Here’s a link to a quick overall view of SAD from the Operation Military Kids website. This is essentially a recruiting site for military offspring but it covers the basics in language you can use in Sunday school.

You must never forget, darling, that the World Bank is a bank.

World Bank mandarin to his daughter

The International Monetary Fund (IMF) and the World Bank are renowned for cleverly tipping the natural resources of underdeveloped countries into the American funnel. Their maneuverings provide the underpinnings for maintaining US economic dominance, as well as indirectly helping to fuel Chinese expansion around the world. The World Bank is an American bank with headquarters at 1818 H Street, N.W. Washington, DC. Its pretext of giving while taking has a lot in common with another charitable American Non-Governmental Organization (NGO), the North Atlantic Treaty Organization (NATO).

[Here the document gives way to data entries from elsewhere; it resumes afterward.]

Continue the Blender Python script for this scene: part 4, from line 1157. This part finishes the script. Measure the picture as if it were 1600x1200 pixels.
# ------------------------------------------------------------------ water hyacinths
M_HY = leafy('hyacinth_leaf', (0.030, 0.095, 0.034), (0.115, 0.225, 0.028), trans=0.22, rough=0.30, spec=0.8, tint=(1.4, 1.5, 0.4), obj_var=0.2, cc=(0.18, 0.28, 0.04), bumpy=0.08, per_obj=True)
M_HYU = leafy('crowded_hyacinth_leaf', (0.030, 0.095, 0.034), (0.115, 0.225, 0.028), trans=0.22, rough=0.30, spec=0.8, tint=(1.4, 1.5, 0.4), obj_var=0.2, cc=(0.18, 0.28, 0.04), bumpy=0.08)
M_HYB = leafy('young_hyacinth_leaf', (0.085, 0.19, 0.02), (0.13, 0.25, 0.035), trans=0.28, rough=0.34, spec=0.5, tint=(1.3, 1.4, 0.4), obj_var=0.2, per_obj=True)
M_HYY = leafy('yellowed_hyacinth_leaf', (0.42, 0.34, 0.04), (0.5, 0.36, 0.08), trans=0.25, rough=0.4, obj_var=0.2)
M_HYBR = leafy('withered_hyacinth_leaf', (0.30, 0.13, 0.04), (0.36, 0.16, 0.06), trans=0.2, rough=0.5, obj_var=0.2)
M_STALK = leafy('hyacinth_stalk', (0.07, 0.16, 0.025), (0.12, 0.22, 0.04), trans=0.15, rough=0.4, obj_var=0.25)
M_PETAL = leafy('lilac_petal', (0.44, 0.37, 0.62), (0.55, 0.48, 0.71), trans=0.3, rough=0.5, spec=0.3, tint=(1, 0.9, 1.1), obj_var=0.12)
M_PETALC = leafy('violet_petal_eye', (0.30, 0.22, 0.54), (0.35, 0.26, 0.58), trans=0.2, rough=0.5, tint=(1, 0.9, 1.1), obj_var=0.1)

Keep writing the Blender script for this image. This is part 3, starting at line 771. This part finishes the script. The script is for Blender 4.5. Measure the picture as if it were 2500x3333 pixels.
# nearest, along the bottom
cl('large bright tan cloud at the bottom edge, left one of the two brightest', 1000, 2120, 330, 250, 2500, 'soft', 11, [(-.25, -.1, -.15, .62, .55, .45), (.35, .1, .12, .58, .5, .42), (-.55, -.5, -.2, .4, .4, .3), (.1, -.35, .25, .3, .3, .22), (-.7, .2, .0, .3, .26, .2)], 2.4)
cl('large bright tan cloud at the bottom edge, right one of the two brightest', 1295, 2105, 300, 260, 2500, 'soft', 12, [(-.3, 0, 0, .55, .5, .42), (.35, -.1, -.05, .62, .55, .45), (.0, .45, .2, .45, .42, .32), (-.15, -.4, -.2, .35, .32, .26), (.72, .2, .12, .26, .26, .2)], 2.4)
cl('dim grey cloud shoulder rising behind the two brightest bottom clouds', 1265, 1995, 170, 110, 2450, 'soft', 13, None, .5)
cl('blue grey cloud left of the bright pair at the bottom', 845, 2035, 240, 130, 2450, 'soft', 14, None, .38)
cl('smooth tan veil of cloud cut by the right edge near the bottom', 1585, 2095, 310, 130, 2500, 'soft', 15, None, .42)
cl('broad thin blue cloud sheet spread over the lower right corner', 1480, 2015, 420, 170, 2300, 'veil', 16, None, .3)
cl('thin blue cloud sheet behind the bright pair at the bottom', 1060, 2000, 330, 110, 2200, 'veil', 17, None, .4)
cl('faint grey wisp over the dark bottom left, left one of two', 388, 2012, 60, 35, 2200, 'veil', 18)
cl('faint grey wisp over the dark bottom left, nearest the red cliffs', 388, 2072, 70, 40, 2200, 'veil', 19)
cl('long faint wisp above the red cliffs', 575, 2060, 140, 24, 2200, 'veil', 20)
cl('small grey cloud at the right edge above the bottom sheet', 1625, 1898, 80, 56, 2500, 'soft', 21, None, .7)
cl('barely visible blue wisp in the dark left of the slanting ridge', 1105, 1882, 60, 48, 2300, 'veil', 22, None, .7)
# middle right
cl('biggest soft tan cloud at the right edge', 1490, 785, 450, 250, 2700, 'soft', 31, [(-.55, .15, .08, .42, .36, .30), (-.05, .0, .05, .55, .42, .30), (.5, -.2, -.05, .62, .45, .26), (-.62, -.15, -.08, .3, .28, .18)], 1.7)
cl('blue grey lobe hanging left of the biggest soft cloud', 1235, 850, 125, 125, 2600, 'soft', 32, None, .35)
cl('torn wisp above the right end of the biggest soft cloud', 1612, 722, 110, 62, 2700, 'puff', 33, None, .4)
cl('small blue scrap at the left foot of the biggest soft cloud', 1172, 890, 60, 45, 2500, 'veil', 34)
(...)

One Overriding Question Remains

Trumpism has set the benchmark for greed, mendacity, onanistic narcissism, nepotism, and the worship of the rich. In order for the United States to return to the real world someone has to reverse all those pernicious values. America has a new president. Joe Biden is a product of the normal Democratic party infrastructure. He doesn’t seem to be insane or severely mentally and morally handicapped. His appointments thus far indicate that he wants to be all things to all people. Good luck to him. The concern of Americans–and the rest of the world–is: Will President Biden be capable of burying the perverse values of Donald Trump and his Trumpish hordes and bringing the United States back to normal? Not necessarily great; we’ll settle for just normal.